Graduation Speeches: A Time for True Assessment (Part 1)

by Michael Van Hecke, M.Ed.

In a flurry of headlines, one Catholic high school student made nationwide news when his school rejected the valedictorian address he submitted on grounds that it was too political. Reading it confirmed that it was, indeed, political. It was more than just political— it was “headline political”, meaning it was based on the latest political and social headlines.

While headlines are real and provide opportunities to think about topics, they should not be the prevailing element of formation for our young people’s intellectual and moral formation. And yet, we see or hear in the plethora of graduation addresses each Spring a litany of the latest headlines or simply vapid emotionalism. The content of Catholic and public school addresses seem eerily similar, despite the infinite gulf in their missions.

Student graduation speeches seem to me to be something that parents looking for a school should pay great attention to. In our assessment-obsessed educational world, it seems our principals, superintendents and bishops might also turn greater attention to these speeches. After all, are not closing addresses by the school’s top students a chief example of assessing a school’s success at accomplishing its mission? Such a speech is the culmination of four years of intellectual, cultural and moral formation. Here are some questions to consider for your schools:

What intellectual giants are they quoting, if any?

What culture are they lifting up or passing on? Is it the political tide or timeless ideas?

Are our student leaders exhibiting moral leadership and joy?

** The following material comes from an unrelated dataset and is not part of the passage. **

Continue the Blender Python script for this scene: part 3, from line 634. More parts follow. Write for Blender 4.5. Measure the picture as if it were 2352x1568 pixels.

If our best and brightest are summing up four years of formation, which is what a school does, with ideas such as, “continue being yourself, continue being a leader, continue being a kind and a good person, continue changing lives, laughing, expressing your beliefs, dancing, singing and creating” [1] or, again, a litany of the news headlines from the last six months, we have failed our children. Granted, the sentiments above are fine, in and of themselves. Being able to discuss current events is a fine thing, too. However, when the greater context of these speeches does not clearly place such things in the context of a broad cultural and religious heritage that provided the society we enjoy today, it speaks to the lack of formation in that heritage.